Wedding Tip: Communication

This is the first in what will be a series of posts on lessons we learned from our wedding day. Stay tuned for more.

So it’s been exactly one month since our wedding and we’ve had time to de-brief. It was an amazing day and we did a lot right thanks to help from friends, family, and a lot of our own planning. There were also a couple things that we could have done better. In order to help you out, we are going to post a few of the things we learned from the experience and hopefully it helps to make your day even better!
Good luck,
Kathy & Joe

WEDDING PLANNING: IF COMMUNICATION IS KEY, WHAT IS THE BEST WAY TO COMMUNICATE?

The Couple:

Ensuring that you’re on the same page with your significant other is super-important, everyone says that, but it’s harder than you’d think! There are a lot of books that will give you ideas for things to discuss before you start the ball rolling, usually including budget, size of wedding, location, etc. One of my favorite books throughout the process was “The Wedding Book: The Big Book for Your Big Day” by Mindy Weiss and Lisbeth Levine. They have a pretty comprehensive budget guide as well as a helpful template for creating a Guest List spreadsheet (you can also find one on TheKnot.com, but even if you upload your own, the best feature there is the Seating Chart).

Google Drive – Can be very useful for a couple planning a wedding. In total we had 9 Google docs going because we had a lot of logistics to organize. It was great for us both to have access to these so if we received info, it was in a shared location. If you had a wedding planner, you could easily share viewing privileges with them as well. A few documents that may be transferable to you include:

  • Guest List – VERY helpful, especially when tabulating meals, costs, sending thank yous, etc.
  • Vendor List – nice to have names, company, and contact info all in one place. Many times vendors have to interact & being able to send out the whole list without scrounging around for details was very helpful.
  • To Do List – we also used the list on TheKnot.com, but this was helpful for tasks specific to our wedding
  • Song List – we had songs picked for during dinner to go with our theme & some mandatory plays for during dancing
  • Guest Flight Info – a lot of our guests travelled to the wedding so this helped us keep track & put folks in touch for carpooling to the hotel
  • Wedding Weekend Schedule – helpful so that we knew what the other was planning with their guys/gals, and also great info for the photographer
  • Things Coming & Going from the Venue – this showed what we were bringing to the venue, who was in charge of bringing it/taking it home, and where it should be returned after the wedding (this would have been VERY helpful, but we forgot to print it out and the end of our evening was a little more hectic than we would have liked!)

Vendor communication:

Getting what was in my head across to the vendors was really tough. If Joe’s known me for as long as he has and we had to work hard to be on the same page, I guess it’s inevitable that vendors couldn’t read my mind either! I had a particularly hard time with florists because I don’t know flowers very well. In one case I sat down at a florist’s shop, she listened to me and I really thought it was going great – then she started pulling out flowers and showing me what she envisioned – completely different! It’s like she wasn’t listening at all. After leaving, I realized that having more images might help and Pinterest became very useful.

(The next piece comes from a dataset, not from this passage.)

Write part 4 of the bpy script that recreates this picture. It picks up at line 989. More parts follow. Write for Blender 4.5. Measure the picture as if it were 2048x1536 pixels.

Pinterest this worked best when trying to figure out my own style & then showing the pages to florists, hair or makeup artists, etc. (It did not work well for my bridesmaids because they don’t receive notification when new things are posted & you can’t see if they’ve seen things or what they think. That said, if your bridesmaids are heavily into Pinterest, it might work for you.)

Wedding Website – share it with your vendors in cases where it may be useful! While you’ll likely do a trial run with them for your own look, most of the time they don’t meet the bridesmaids until the day of, so pictures and details on the gals can help them prepare ahead of time.

Family & Friends (including Wedding Party):

Communicate early & then designate someone else who people can go to for clarification, ideally outside of the wedding party (if possible).

Both of us had different ways of communicating with our ‘teams’. Joe sent Emails when communicating with his Groomsmen, while I worked with my Bridesmaids via Facebook, Google docs, and Email. Here’s a breakdown of how they worked for us.

Google Drive super helpful when creating the Wedding Weekend Schedule and letting the Bridal Team know how the weekend was shaping up (but the best use was for Bride & Groom to stay on the same page!)

Private Facebook group – this worked great for discussion items like hair, shoes, dresses, bachelorette party, etc.

Email – standard go-to for Joe & works the best for ensuring that important info gets to each person, so once decisions were made, I’d always shoot out an email making the final decision, task, or plan very clear (at least I tried to!).

Printout – Joe also created a final printout that was handed to the Wedding Party at the Rehearsal. He went through some of the things and let them read the rest. This was easy for them to refer to over the course of the weekend, even if they were out of their country without access to email or data, and cut down on questions for us.

So do you need to do all of these things? Nope!
If you follow these ideas, will it turn out perfectly? Nope!
Something always goes wrong, but hopefully it helps. We didn’t discover of all these things at once so some were poorly executed, but you can pick and choose what you think will work for you.